Even when times were better, she continued to save rubber bands, collect lengths of string from packages, and carefully unwrap gifts so she could reuse the paper. Waste not, want not.
I contemplate the socks. I knitted them, so I’m entitled to choose whether to darn or not to darn. Yet throwing out anything that could be made useful again (but is too ragged to donate anywhere) pricks my conscience.
I began knitting at age 8 when I was given my grandmother’s knitting needles. I first made a scarf (garter stitch, dead easy) then graduated to ribbed socks, which my brother dubbed “test tubes” because they were one long knitted cylinder, open at the top and sewn together at the toe. Later I learned to “turn the heel” on a knitted sock so it had an actual sock shape, and then went on to tackle sweaters.

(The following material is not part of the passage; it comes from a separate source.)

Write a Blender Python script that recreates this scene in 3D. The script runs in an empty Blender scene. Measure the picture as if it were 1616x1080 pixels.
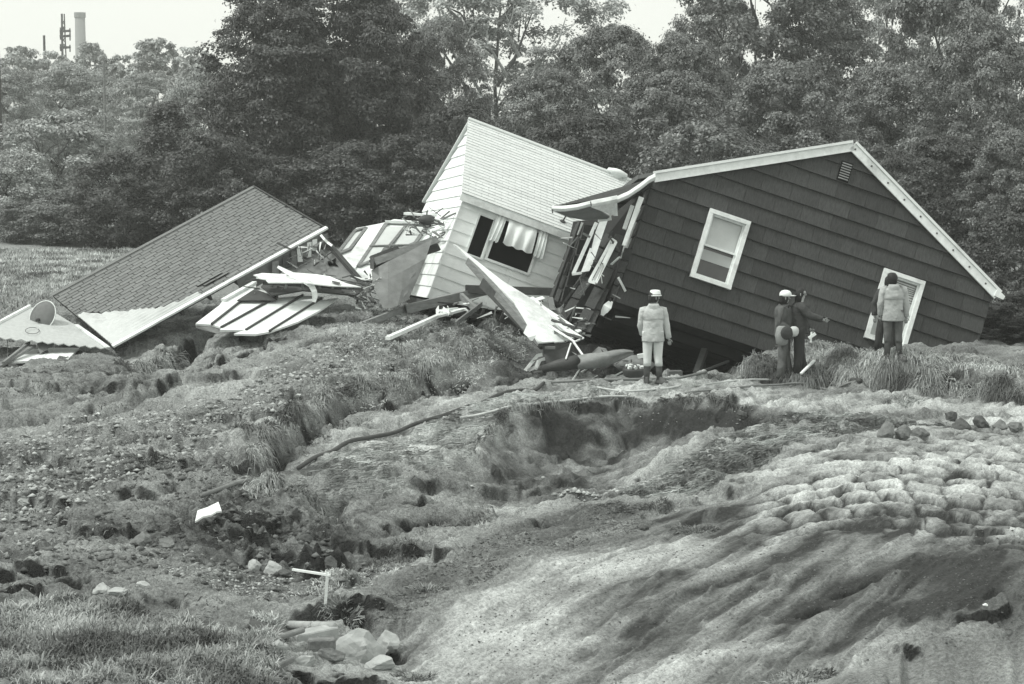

At 12, I made my father a rather ugly green sweater (it didn’t seem ugly at the time), which Mom repaired several times. It was eventually banished to a boat locker, but not pitched out since it was still potentially useful – and my father knew it had been a labor of love.
Hand-knitted socks wear out much faster than sweaters. First one heel develops a hole, then the other, and the toes grow thin. The cuffs and the in-between bits usually have lots of wear left in them, though. Hence darning, which is weaving a patch directly onto the hole.
You start with a needle threaded with strong heel-and-toe wool. Then you set up the warp in one direction by stitching it onto the solid edges of the gap and weave the woof over-under perpendicularly until you have a woven mat over the hole.
It’s tedious, and it’s not pretty, but it’s satisfying to make something if not “new” then at least serviceable again.
But I like to knit socks. It’s fun to start a new project, and they go quickly while I watch TV in the evening. I’ve knitted heavy woolen socks for myself for winter walks, and for my husband, who tramps over frozen fields to sit for hours in goose blinds, and for our children when they were young, booted and splashing in icy puddles. In fact, I have so much sock wool stockpiled that I could just throw out these holey, once-mended-already old socks and make a new pair.
But these socks are cashmere, which makes it a tougher call.
Years ago I bought some thread-fine cashmere wound onto spools for factory machines from a remainders table in Scotland. It took me a year to knit my first sweater from one spool; I saved what was left over to knit socks. That first pair, the color of milk chocolate and velvety-soft, was a Christmas gift for my father-in-law that I eventually darned a couple of times. Several years ago, after I knitted a sky-blue cashmere sweater for my husband (another yearlong labor of love), I made myself the pair that now awaits its fate in my knitting basket.
Each sock has two darns in the heels already. Putting in two more will mean attaching them to those earlier patches. Is it really worth the effort? When will the next holes appear? When is something completely used up and worn out?
As I look at the old darning egg, I think of Grandmother, darning her children’s socks, and Mom, who was frugal even when she didn’t need to be. They always had enough, which I know includes appreciation for the good that remains in something, however old, worn, or imperfect.
I look again at the socks.
Their toes and feet are still intact. They’re soft, warm (except where the holes are), and, once mended, may have miles to go – or at least one more winter – before they’re through. Having enough (and maintaining what you have) is a kind of abundance. I slip the darning egg into place, take up the needle, and go to work.